There is, however, a notable difference between how financial advisors are equipped to react to market turbulence today and how they might have responded in the past — and I’m not just referring to increased video-chatting capabilities or virtual offerings.

In the last decade, there has been a fundamental shift in the financial industry toward holistic, independent advice models. More than ever before, financial advisors are providing personalized asset allocation, long-term financial plans and increased risk management tools. Thirty years ago, the industry was good for the stockbroker. Today, it’s better for the investor.

Holistic advice approaches not only help clients better understand their overall wealth picture, but also allow clients to breathe easier during periods of market volatility. Successful advisors will steadily and repeatedly lead clients from worry to calm by emphasizing the importance of sticking with their plans.

Now is the time when we see the value in the repeated actions that have turned into habits.
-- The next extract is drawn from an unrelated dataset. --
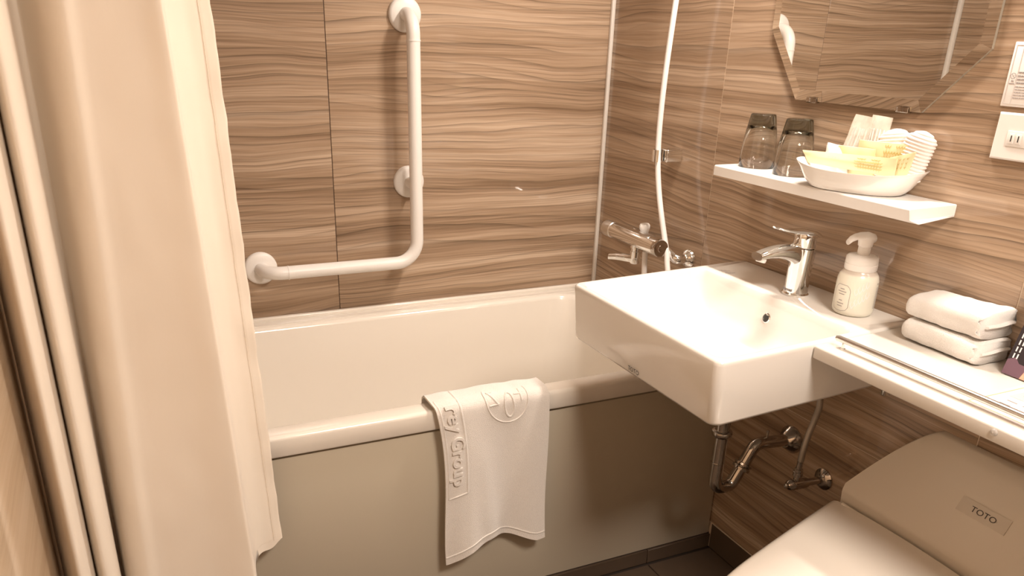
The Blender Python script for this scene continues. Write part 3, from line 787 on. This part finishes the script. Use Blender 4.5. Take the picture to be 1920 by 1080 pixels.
for k in range(9):
    h = .0022 if k < 4 else .0011; y = -1.2265
    while y > -1.40:
        L = .002+.004*rnd.random(); wbar(y, y-L, z, z+h); y -= L+.0009
    z -= .0052 if k < 4 else .0042
obj('print', bm, 'ink_soft', sg, smooth=False)

# ------------------------------------------------------------------ bath mixer, shower hose, hose holder
bmx = thing('bath_mixer', 'chrome thermostatic bath mixer with spout on the wall at the end of the bathtub', 'faucet', (0, -.32, .76))
MXx, MZ = -.082, .780
obj('mixer_body', nlathe((MXx, -.432, MZ), (0, 1, 0), [(0, .0225), (.205, .0225), (.207, .0215), (.209, .0215)], 36), 'chrome', bmx)
obj('temperature_knob', nlathe((MXx, -.222, MZ), (0, 1, 0), [(0, .0205), (.002, .0225), (.036, .0225), (.040, .021), (.041, .014)], 36), 'brushed', bmx)
kn = obj('end_cap', nlathe((MXx, -.4315, MZ), (0, -1, 0), [(0, .0228), (.014, .0228), (.0165, .0215), (.017, .015), (.0165, .009), (.0172, .0085), (.0172, .001)], 36), 'dark_chrome', bmx)
obj('scale_window', nbox(MXx-.0135, MXx+.0135, -.400, -.362, MZ+.0185, MZ+.0228, bev=.0015), 'brushed', bmx)
obj('diverter_lever', nlathe((MXx+.036, -.318, MZ+.006), (-.1, 0, 1), [(0, .009), (.012, .012), (.018, .0145), (.026, .0145), (.030, .012), (.031, .006)], 24), 'white_plastic', bmx)
obj('swivel_neck', nlathe((MXx, -.335, MZ-.012), (0, 0, -1), [(0, .015), (.012, .015), (.013, .0125), (.020, .0125), (.021, .0145), (.037, .0145), (.038, .0135), (.052, .0135), (.055, .011)], 28), 'chrome', bmx)
spc = catmull([(MXx+.004, -.337, MZ-.054), (MXx-.008, -.320, MZ-.055), (MXx-.023, -.285, MZ-.058), (MXx-.035, -.262, MZ-.062)], 6)
bm = bmesh.new(); rings = []
sd_ = Vector((.85, .52, 0))
for i, p in enumerate(spc):
    t = i/(len(spc)-1); hw = .0135-.003*t; hh = .0115-.0035*t
    rings.append([p+sd_*(hw*math.copysign(abs(math.cos(a))**.6, math.cos(a)))+Vector((0, 0, hh*math.copysign(abs(math.sin(a))**.6, math.sin(a)))) for a in [2*PI*k/24 for k in range(24)]])
loft(bm, rings); obj('bath_spout', bm, 'chrome', bmx, angle=50)
for y, y2 in ((-.462, -.405), (-.205, -.25)):
    obj('wall_flange', nlathe((-.0004, y, .752), (-1, 0, 0), [(0, .0255), (.004, .0255), (.012, .020), (.017, .015), (.020, .014)], 32), 'chrome', bmx)
    obj('inlet_elbow', nsweep(fillet([(-.015, y, .752), (-.040, y, .752), (-.052, y2, MZ-.004), (MXx, y2, MZ)], [.01, .012], 6), [.0135]*9+[.0155]*7, 20), 'chrome', bmx)
hose = tag(obj('shower_hose', nsweep(catmull([(MXx+.005, -.372, .754), (MXx+.004, -.378, .70), (MXx+.0, -.392, .632), (MXx+.004, -.425, .594), (MXx+.012, -.459, .640), (MXx+.016, -.468, .700), (MXx+.018, -.455, .745), (-.062, -.4445, .7725), (-.062, -.402, .870), (-.062, -.3785, .940), (-.062, -.3655, 1.006), (-.062, -.3600, 1.084), (-.062, -.3625, 1.20), (-.062, -.376, 1.366), (-.060, -.395, 1.55), (-.052, -.41, 1.70), (-.038, -.415, 1.80)], 8), .0072, 18), 'hose_white', base=(MXx, -.40, .60)), 'white shower hose running up the wall past the chrome bath mixer', 'hose')
hh_ = thing('hose_holder', 'small chrome hose guide clip on the wall, holding the shower hose', 'hose holder', (0, -.368, 1.0))
obj('clip_block', nbox(-.048, -.0004, -.386, -.352, .9875, 1.0195, bev=.003, seg=3), 'chrome', hh_)
bm = bmesh.new(); ring_o = []
for k in range(25):
    a = math.radians(-60+300*k/24); ring_o.append((math.cos(a), math.sin(a)))
rings = []
for (z, ro, ri) in ((.9885, .0145, .0100), (1.0185, .0145, .0100)):
    rings.append([Vector((-.062+ro*c*-1*-1, -.3655+ro*s_, z)) for c, s_ in ring_o]+[Vector((-.062+ri*c, -.3655+ri*s_, z)) for c, s_ in reversed(ring_o)])
loft(bm, rings); obj('clip_ring', bm, 'chrome', hh_, angle=30)
ah = thing('hand_shower', 'white hand shower on a chrome wall hook high above the bath mixer', 'shower', (-.02, -.42, 1.80))
obj('hook', nlathe((-.0004, -.415, 1.80), (-1, 0, 0), [(0, .022), (.006, .022), (.010, .014), (.030, .013), (.032, .008)], 24), 'chrome', ah)
obj('handle', nsweep([(-.038, -.415, 1.802), (-.052, -.405, 1.86), (-.085, -.395, 1.95)], [.011, .0125, .012], 18), 'white_plastic', ah)
obj('spray_plate', nlathe((-.078, -.396, 1.945), (-.8, .1, -.35), [(0, .014), (.012, .034), (.022, .036), (.024, .030)], 28), 'white_plastic', ah)

# ------------------------------------------------------------------ drain trap under the basin
tr = thing('drain_trap', 'chrome P-trap drain pipe under the washbasin', 'pipe', (0, -.91, .43))
TY = -.911
obj('tailpiece', nsweep([(-.211, TY, .674), (-.211, TY, .495)], .0155, 24), 'dark_chrome', tr)
obj('slip_nut', nlathe((-.211, TY, .500), (0, 0, -1), [(0, .016), (.002, .0215), (.007, .0225), (.012, .0215), (.016, .0175), (.017, .0155)], 28), 'dark_chrome', tr)
ub = fillet([(-.211, TY, .485), (-.211, TY, .352), (-.164, TY, .350), (-.134, TY, .402), (-.121, TY, .425)], [.024, .022, .03], 10)
obj('u_bend', nsweep(ub, .0142, 24), 'dark_chrome', tr)
obj('joint_ring', nlathe((-.2112, TY, .4215), (0, 0, -1), [(0, .0146), (.0015, .0151), (.003, .0146)], 24), 'dark_chrome', tr)
dd = Vector((.5, 0, .86)).normalized(); n0 = Vector((-.1385, TY, .394))
obj('slip_nut', nlathe(n0, dd, [(-.008, .0150), (-.007, .0205), (-.002, .0210), (.002, .0175), (.004, .0205), (.009, .0200), (.010, .015)], 24), 'dark_chrome', tr)
obj('waste_arm', nsweep(fillet([(-.134, TY, .402), (-.1095, TY, .446), (-.06, TY, .441), (-.003, TY, .436)], [.030, .04], 10), .0140, 24), 'dark_chrome', tr)
obj('wall_flange', nlathe((-.0004, TY, .436), (-1, 0, 0), [(0, .033), (.003, .033), (.012, .026), (.020, .020), (.024, .016)], 36), 'dark_chrome', tr)
obj('clamp_screw', nsweep([(-.078, TY, .455), (-.078, TY, .474)], [.0028, .0034], 12), 'dark_chrome', tr)

# ------------------------------------------------------------------ stop valve with flexible riser
sv = thing('stop_valve', 'chrome angle stop valve with braided riser on the wall beside the drain trap', 'valve', (0, -1.0205, .39))
VY, VZ = -1.0205, .390
obj('wall_flange', nlathe((-.0004, VY, VZ), (-1, 0, 0), [(0, .0245), (.003, .0245), (.009, .018), (.012, .012)], 32), 'dark_chrome', sv)
obj('valve_body', nlathe((-.010, VY, VZ), (-1, 0, .07), [(0, .0085), (.042, .0085), (.044, .0115), (.052, .012), (.070, .0125), (.082, .0115), (.084, .009)], 24), 'dark_chrome', sv)
obj('valve_knob', nlathe((-.092, VY, VZ+.006), (-1, 0, .07), [(0, .008), (.002, .0125), (.012, .0105), (.016, .006), (.021, .0055), (.022, .003)], 20), 'dark_chrome', sv)
obj('riser_nut', nlathe((-.0835, VY, VZ+.012), (.03, 0, 1), [(0, .007), (.014, .0072), (.015, .0105), (.024, .0105), (.025, .009), (.031, .0092), (.032, .0065), (.052, .0058)], 20), 'dark_chrome', sv)
obj('braided_riser', nsweep(catmull([(-.082, VY, .452), (-.080, VY, .480), (-.073, VY+.001, .515), (-.060, VY+.004, .545), (-.045, VY+.012, .575), (-.040, VY+.03, .62), (-.040, VY+.05, .6735)], 8), .0068, 16), 'braid', sv)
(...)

Those habits, already established, should guide how a client approaches monitoring his or her investments or considering any adjustments. We would encourage investors to act today as they would have a year ago, or as they hope to act a year from now.

What has made the independent advisor strong today will make them even stronger in the future. As more investors choose to stand by their long-term financial plans, advisors have the chance to heed their own advice. The best advisors will choose to stay connected with their clients and be creative in evolving their services on a human level. Keep adding to your market volatility playbook — this isn’t the first time we’ve encountered turbulence in the markets, and it won’t be the last.

Through crisis comes clarity and opportunity. When investors win, advisors all win, so keep focused on the best interest of the client. In the end, the financial advice industry will be better for it.